▶ _TASK DETAILS_: Copy every line that holds "leafmats".

▶ _DATASET CONTENT_:
# # #

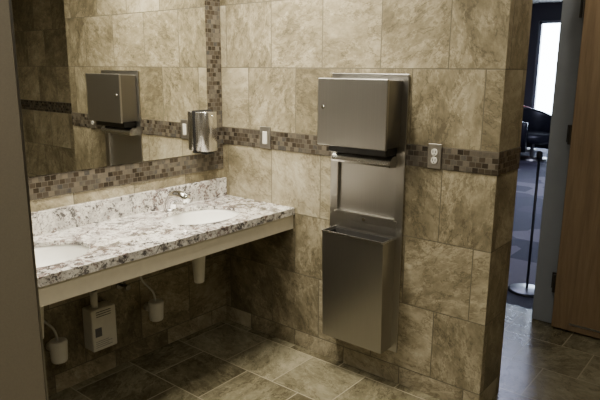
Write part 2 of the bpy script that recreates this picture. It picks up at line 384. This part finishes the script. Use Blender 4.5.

# # #

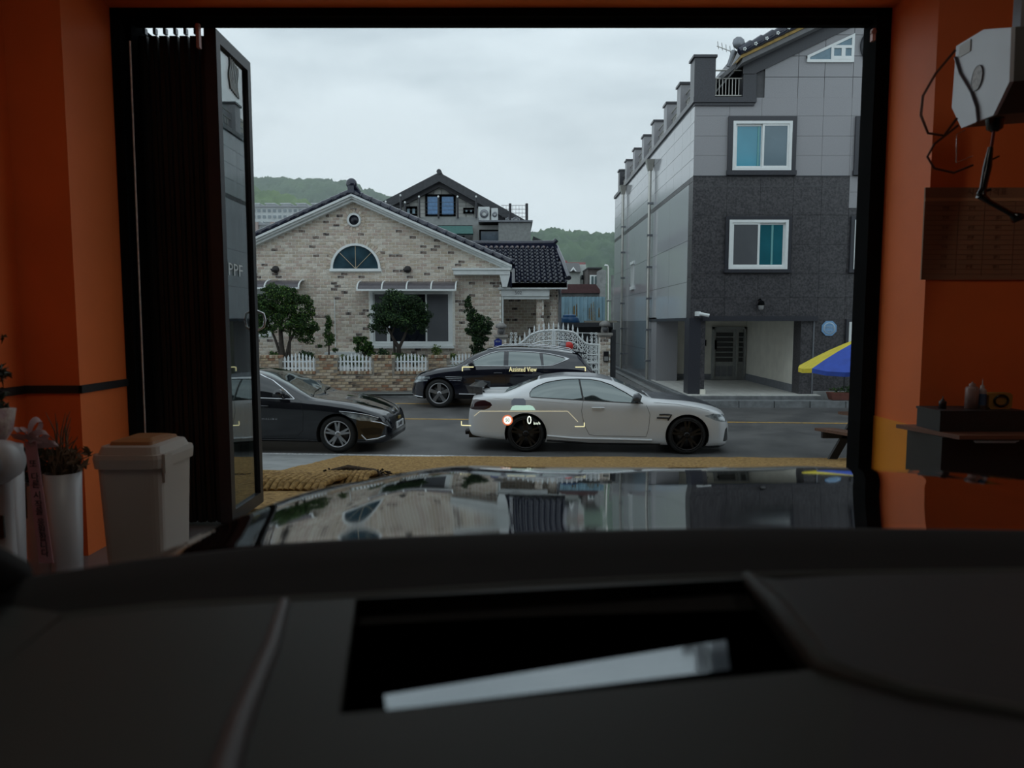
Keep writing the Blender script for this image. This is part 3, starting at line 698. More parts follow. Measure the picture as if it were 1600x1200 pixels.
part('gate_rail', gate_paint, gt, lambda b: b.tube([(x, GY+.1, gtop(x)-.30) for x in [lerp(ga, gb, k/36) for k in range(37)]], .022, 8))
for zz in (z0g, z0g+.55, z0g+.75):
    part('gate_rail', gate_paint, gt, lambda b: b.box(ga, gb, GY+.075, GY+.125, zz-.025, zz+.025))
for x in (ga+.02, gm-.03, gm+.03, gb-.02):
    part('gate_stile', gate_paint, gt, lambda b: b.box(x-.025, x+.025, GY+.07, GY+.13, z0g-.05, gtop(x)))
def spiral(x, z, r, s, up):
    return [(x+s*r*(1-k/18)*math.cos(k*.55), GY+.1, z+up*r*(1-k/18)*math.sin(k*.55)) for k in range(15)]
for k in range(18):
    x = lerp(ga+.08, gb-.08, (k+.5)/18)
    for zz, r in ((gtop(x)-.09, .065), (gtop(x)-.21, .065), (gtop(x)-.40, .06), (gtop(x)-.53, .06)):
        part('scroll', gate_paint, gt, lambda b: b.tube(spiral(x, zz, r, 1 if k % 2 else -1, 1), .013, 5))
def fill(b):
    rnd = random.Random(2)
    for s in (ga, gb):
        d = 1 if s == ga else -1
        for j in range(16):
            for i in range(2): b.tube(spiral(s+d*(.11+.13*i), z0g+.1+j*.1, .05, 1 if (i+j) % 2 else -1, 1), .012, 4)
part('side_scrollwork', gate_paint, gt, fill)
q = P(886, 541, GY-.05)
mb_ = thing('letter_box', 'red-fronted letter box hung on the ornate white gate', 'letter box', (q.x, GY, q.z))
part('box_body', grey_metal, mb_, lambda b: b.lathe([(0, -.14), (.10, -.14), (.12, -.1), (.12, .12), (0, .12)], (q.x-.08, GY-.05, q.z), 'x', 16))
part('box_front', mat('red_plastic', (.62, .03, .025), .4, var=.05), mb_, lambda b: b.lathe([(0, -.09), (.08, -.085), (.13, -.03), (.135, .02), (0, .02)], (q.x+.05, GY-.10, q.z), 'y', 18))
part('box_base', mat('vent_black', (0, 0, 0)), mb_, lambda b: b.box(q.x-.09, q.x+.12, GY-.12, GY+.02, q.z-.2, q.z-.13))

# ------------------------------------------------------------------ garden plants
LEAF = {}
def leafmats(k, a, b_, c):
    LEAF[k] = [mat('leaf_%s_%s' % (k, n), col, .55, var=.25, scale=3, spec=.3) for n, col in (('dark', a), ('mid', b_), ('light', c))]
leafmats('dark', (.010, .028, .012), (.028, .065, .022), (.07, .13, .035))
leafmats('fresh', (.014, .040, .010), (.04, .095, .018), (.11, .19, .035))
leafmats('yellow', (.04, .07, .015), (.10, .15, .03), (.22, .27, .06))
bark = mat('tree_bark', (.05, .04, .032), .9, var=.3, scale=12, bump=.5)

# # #

▶ _EXERCISE RESULT_:
def leafmats(k, a, b_, c):
leafmats('dark', (.010, .028, .012), (.028, .065, .022), (.07, .13, .035))
leafmats('fresh', (.014, .040, .010), (.04, .095, .018), (.11, .19, .035))
leafmats('yellow', (.04, .07, .015), (.10, .15, .03), (.22, .27, .06))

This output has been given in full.